Easier Schengen Visas for non-EU holiday makers: A crucial issue for south Eurozone countries

José Manuel Barroso, President of the European Commission, went to Berlin, where he participated in the 17th Tourism Summit (Tourismusgipfel). In his speech, the President reminded of the mutually beneficial effects of tourism and European integration, and underlined in particular the importance of the four freedoms of the Single Market for a flourishing tourism sector. (EC Audiovisual Services).

José Manuel Barroso, President of the European Commission, went to Berlin, where he participated in the 17th Tourism Summit (Tourismusgipfel). In his speech, the President reminded of the mutually beneficial effects of tourism and European integration, and underlined in particular the importance of the four freedoms of the Single Market for a flourishing tourism sector. (EC Audiovisual Services).

With Brussels ‘digesting’ two historical developments, the annexation of Crimea by Russia and the creation of the European Banking Union, this new week predictably could be rather quiet. There is a problem though the Commission will try to resolve during the next few days. It’s the EU Schengen visa applications by non EU citizens, who want to take their summer vacations in southern Eurozone countries.

Spain, Greece, Italy and Cyprus depend heavily on Russian and Ukrainian holiday makers, in order to boost the potential of their tourism industry. Understandably, the deterioration of EU-Russia relations and the political developments in Ukraine could compromise the south European summer holiday season. Almost one fifth of the Greek GDP comes from the tourism sector. To a lesser degree, all south Eurozone countries depend on tourism in order to gain a sustainable growth path.

Easier Schengen visas

Despite efforts in recent years, the amount of red tape and practical difficulties facing those who apply for an EU Schengen visa are substantial. Difficulties include long waiting times in some areas of the world, and complex requirements for supporting documents. On 19 March, the European Commission put forward a visa package introducing facilitations in the processing of Schengen visas: (1) Clearer and shorter deadlines and easier lodging of visa applications; (2) Easier issuing of multiple-entry visas; (3) A new type of visa allowing those who intend to travel around Europe to stay longer than 90 days in the Schengen area.
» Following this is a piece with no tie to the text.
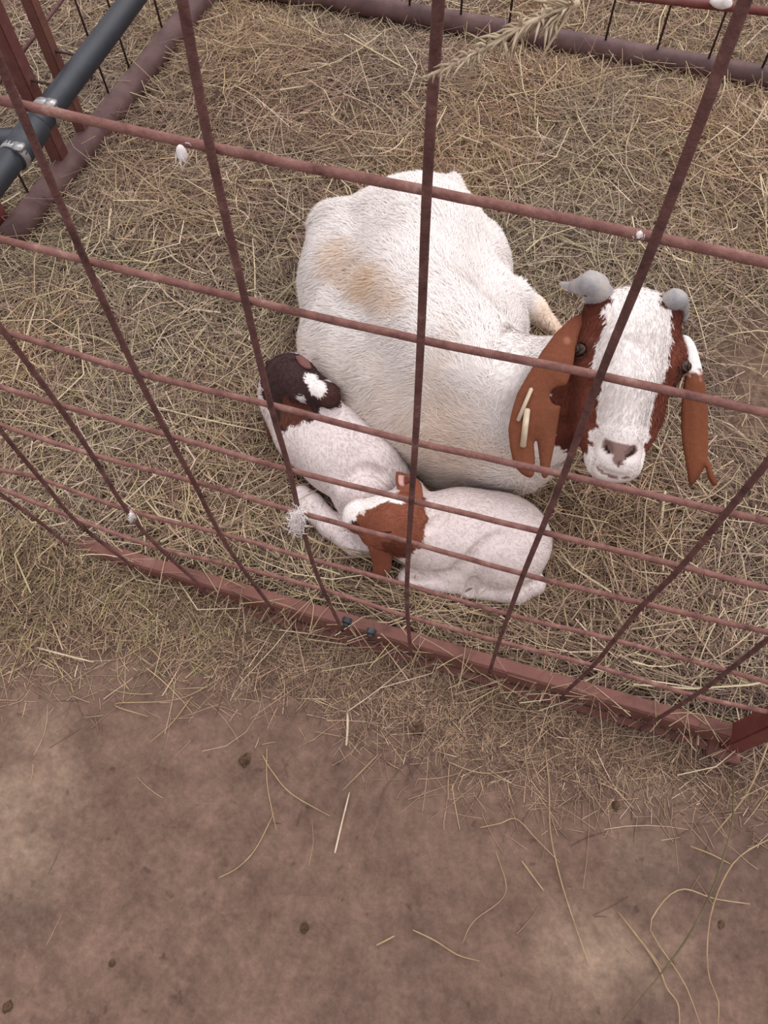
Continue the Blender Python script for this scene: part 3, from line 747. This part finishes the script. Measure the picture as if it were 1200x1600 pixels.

Next Tuesday 1 April the Commission will present its initiative to facilitate the issuance of Schengen area visa for third country holiday makers. A 2013 study on the economic impact of short stay visa facilitations on the tourism industry gives an idea of the economic benefit. The findings show that, by introducing various procedural facilitations, an increase in trips to the Schengen area of between 30 and 60 % could be expected.

Russians and Ukrainians

Visas are issued for the entire Schengen Area. Once within it, business people and tourists can freely circulate without being subjected to border checks. Since 1985, the Schengen Area has gradually expanded and today encompasses almost all EU States and a few associated non-EU countries like Switzerland. While having abolished their internal borders, Schengen States have also tightened controls at their common external border on the basis of Schengen rules to ensure the security of those living or travelling in the Schengen Area.

This tightening of the visa issuance procedure has undermined the tourism industry potential of south EU countries. To mend this unwanted side effect the Commission proposed the introduction of a new visa code. Since the entry into force of the new Visa Code in 2010, it has facilitated legitimate travel and tackled irregular migration, by improving consular organisation and cooperation, strengthening procedural guarantees, and reinforcing equal treatment of visa applicants. However, more should be done to address the challenges faced by visa applicants and Member States’ consulates.

South Eurozone needs them

Given the developments in Ukraine and the annexation of Crimea by Russia, this year the visa issue takes a new dimension. The usual red tape may trigger a negatively exponential reaction by the Russian holiday makers at a great cost to south EU countries. That is why the Commission is about to propose this Tuesday 1 April “more flexible visa rules to boost growth and job creation”. On the same day a Press conference with Vice-President Tajani and Commissioner Malmström will take place and there will be a technical briefing with experts from Commission’s Directorate General HOME.

A large part of the GDP of the crisis hit south Eurozone countries’ depend on the success of this Commission effort, to facilitate the issue of visas for non-EU holiday makers.